The chief example he gives in the clip, the New York City blackout, was not irreversible. Obviously. The whole premise falls apart if you take that word out of his scenario. Which gets us back to the question of resilience, again. If the power comes back on in a few hours, it’s mostly an irritation. If it never comes on, that’s what feels like some kind of apocalypse and “reset.”
And it’s worth pointing out explicitly that basing any broader theory of technology and civilization around the specific conditions of New York City in the 1970s is… an interesting choice.
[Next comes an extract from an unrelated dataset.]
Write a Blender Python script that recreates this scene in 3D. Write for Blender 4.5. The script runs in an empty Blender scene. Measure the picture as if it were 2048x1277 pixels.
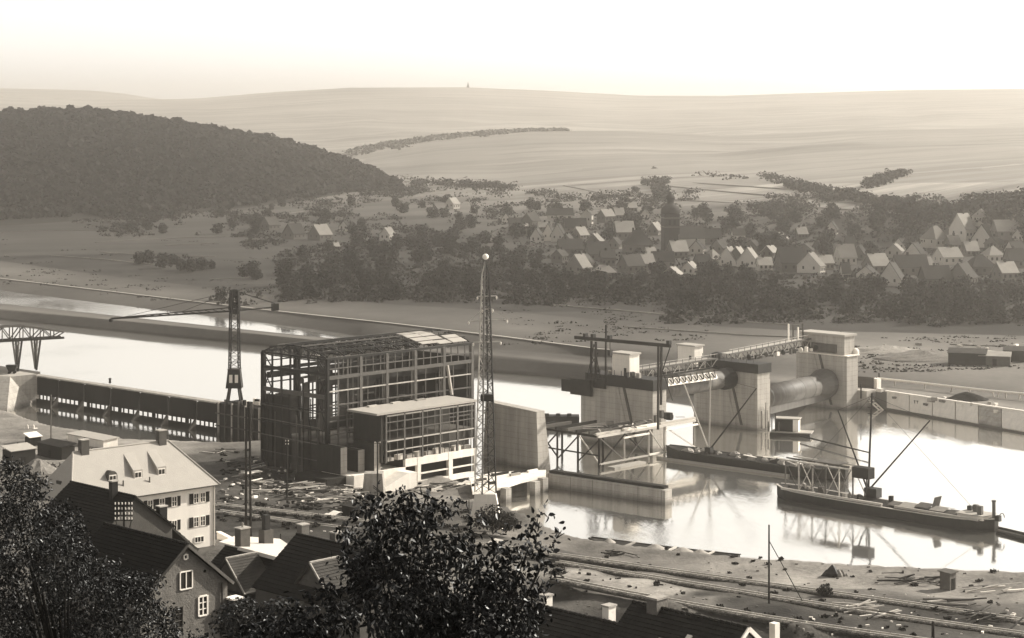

We don’t have to dwell on it, but it’s clear that New York in the ‘70s was a pretty specific context, with aspects both good and terrible.1 One similarly can’t really base conclusions on what people might do in the aftermath of nuclear explosion entirely on the cases of Hiroshima and Nagasaki — those are very specific places, peoples, and times.
But putting that aside, the transition he makes from high-minded discussion of technological society to post-apocalyptic survival narrative is both smooth and effective:
So, sooner or later, exhausted and desperate, you may have to make the decision to give up and die. Or to make somebody else give up and die because they won’t accept you in their home voluntarily. And what, in your comfortable urban life, has ever prepared you for that decision?
Repositioning the narrative from the perspective of the viewer is a really great rhetorical move, here, especially in such a gripping (if well-worn) way. That he can then step back from this horror story and transition to a discussion about the development of agriculture in Mesopotamia is, well, kind of brilliant. It works.
What I like about this clip isn’t so much that I think it’s accurate. It rests on too many assumptions about human behavior, and too many arbitrary and potentially implausible assumptions about the “disaster scenario,” to make its point, for example. And its model of the relationship between technology and society doesn’t quite give society as much credit as it really deserves; the semi-catastrophic results after the New York City blackout were arguably much more the result of social conditions than technological ones.
But, the clip is still is wonderfully provocative, and a really fun example of tying together what might appear to be very different domains of thought, like ancient history and social reactions to infrastructure failures, in the service of encouraging deeper thought about what it means to live in a civilization such as our own. Students tend to want to argue about it, and that’s sort of the point of showing it, right? But even I enjoy arguing with myself about it.
For an indulgently-nostalgic and myth-perpetuating take on this, NY77: The Coolest Year in Hell (2007) is a really fun watch. I admit that as a transplant who has lived NYC-adjacent for the last decade, I have grown increasingly tired of “remember when New York was dangerous and dirty yet cheap and full of life and culture?” nostalgia factory. I’ll hold my tongue on this, but I have thoughts!
The science fiction writer S.M. Stirling has written a series of books based on a similar theme. I found the premise and the first book pretty good. The latter went off in (to me) less interesting tangents. But, overall, one of Stirling's strengths as a writer is really extrapolating the downstream effects of an "event."
Many of the old Connections episodes can be found on YouTube. As it happens, i'd re-watched "The Trigger Effect" just a few months ago. I, too, enjoyed how he transitioned from the breakdown of modern society to Mesopotamia. His example of the NYC blackout is but a convenient scenario for delving into the question of how millions of people facing a modern technological breakdown could possibly get by. Of course, some will have the wherewithal to do so, in bits and pieces, but most individuals would not. Whether and how society would come though is a big unknown.
The premise of coming upon a conveniently abandoned farm sidesteps the niggling issue of avoiding being shot by its occupants -- be they the original owners or whichever outsider with a bigger gun got there first -- which is something i'd touched upon in a recent comment. But it also put me in mind of another film that you might find interesting.
"After the Big One: Nuclear War on the Prairies" (1983) is a National Film Board of Canada examination of the consequences of a nuclear strike on US bases close to the Canadian border. Spoiler: it doesn't look too good for the farmers, so don't count on riding it out simply because one isn't in a major city.
https://www.youtube.com/watch?v=dl4yW_X5xsk
Thanks for mentioning the new Connections series. That's a reboot that i can get behind. Ditto, Connected. I'll look those up.